Так же хором мы отвечаем:
— Болят!
— Ну, ладно. Давайте ваши зачетки, — говорит профессор. И, усевшись за стол, медленным старческим почерком выводит нам всем по пятерке…
…А вот Витя Гончаров, уже довольно известный поэт, умудрившийся проучиться в нашем Литинституте то ли восемь, то ли девять лет (никак не мог сдать госэкзамены), задумчиво говорит о Валентине Фердинандовиче Асмусе, читавшем нам логику и историю философии:
— Асмус — это философ!.. Гуманист!.. Меньше тройки никогда не поставит!..

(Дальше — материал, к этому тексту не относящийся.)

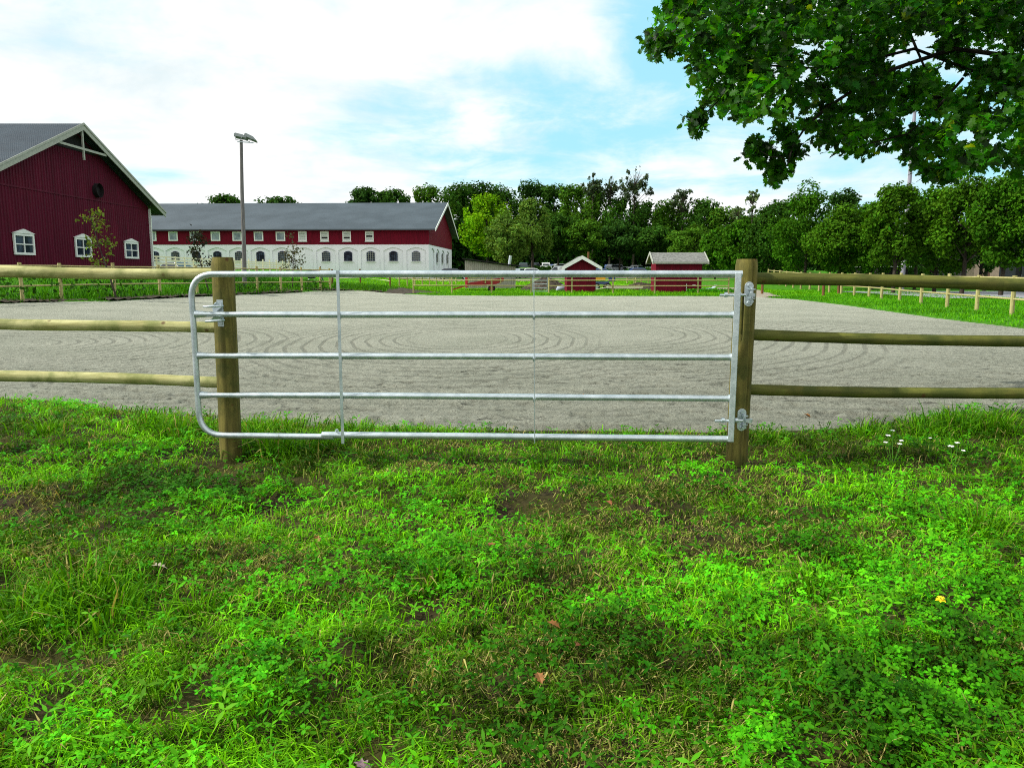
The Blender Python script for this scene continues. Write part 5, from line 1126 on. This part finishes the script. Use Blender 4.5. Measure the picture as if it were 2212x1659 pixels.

…А вот Гриша Поженян сдает экзамен по западной литературе. Принимает у него экзамен милая и довольно молодая дама по фамилии Симонян. (Много лет спустя мы узнали, что в юности она принадлежала к кружку самых близких друзей Солженицына — в юные, студенческие его годы.) Выпало Грише отвечать про Анатоля Франса. И даже не про Анатоля Франса вообще, а про какой-то определенный период творчества знаменитого французского писателя.
Франса Гришка как раз читал. Но более или менее отчетливо помнился ему один только его рассказ — «Кренкебиль», который он почему-то называл «Керкенбиль». Изложению содержания этого рассказа он и посвятил свой ответ. Симонян терпеливо его слушает, устало сказала:
— Ну, хорошо. Это вы знаете. Но вы ничего не сказали о том периоде творчества Анатоля Франса, о котором я вас спрашивала.
Гриша, не задумываясь, отвечает.
— Рассказ «Керкенбиль».
Симонян вздыхает.
— Ну хорошо, — говорит она. — Давайте вашу зачетку. Но на всякий случай запомните, пожалуйста, что переломным для этого периода творчества Франса был роман «На белом камне».
— А я считаю, — не терпящим никаких возражений тоном парирует Поженян, — что переломным в творчестве Франса был рассказ «Керкенбиль».
Симонян понимает всю беспочвенность своих претензий, и на этом дискуссия заканчивается. Последнее слово остается за Поженяном…
…Еще одна — поистине душераздирающая сцена. Саша Межиров сдает экзамен по античной литературе Сергею Ивановичу Радцигу. Саша — уже довольно знаменитый молодой поэт, и знаменитость эта даже выплеснулась далеко за пределы нашего института. Тем не менее он еще студент, и, как всем нам, ему приходится сдавать экзамены.
Сергей Иванович — либерал из либералов, и сдать ему древнюю греческую литературу не составляло труда. Но Саша Межиров древней греческой литературой в те поры не интересовался. У него были тогда совсем иные интересы. И он, что называется, — поплыл. Сергей же Иванович, вовсе не желая его топить, а, напротив, стараясь не дать ему утонуть и даже помочь выплыть, кидает ему спасательный круг:
— Хорошо, голубчик, ответьте мне, пожалуйста, только на один вопрос, и я вас отпущу. Скажите: что было изображено на щите Ахилла?
Задавая этот вопрос, Сергей Иванович, разумеется, уверен, что уж на него-то легко ответит каждый. Но Саша, увы, и тут оказывается не на высоте. Он молчит, как убитый.
И тут Сергей Иванович не выдерживает.
— Поэт Межиров! — патетически восклицает он. — Как же вы можете жить, не зная, что было изображено на щите Ахилла?!
И он рыдает. Не как-нибудь там фигурально, а самым натуральным образом. Настоящие, взаправдашние слезы текут по его розовым щечкам и белой профессорской — клинышком — бородке…
Все эти и еще многие другие, еще недавно казавшиеся мне такими трогательными и даже милыми — картинки моей студенческой жизни сливаются в единую и цельную картину, изображающую ту самую систему, о которой говорил Шера. Коротко эту систему можно охарактеризовать двумя словами: установка на невежество.
Не стану уверять, что система эта именно вот такой и задумывалась создателем первого в мире государства рабочих и крестьян. Но именно такой она сложилась. Вряд ли ведь можно считать случайностью, что гениального Вавилова это государство сгноило в лагерях, а ставку сделало на невежественного самоучку-авантюриста Лысенко. Что талантливый и образованный Тухачевский был расстрелян, а наркомом обороны перед самой войной оказался малограмотный Тимошенко.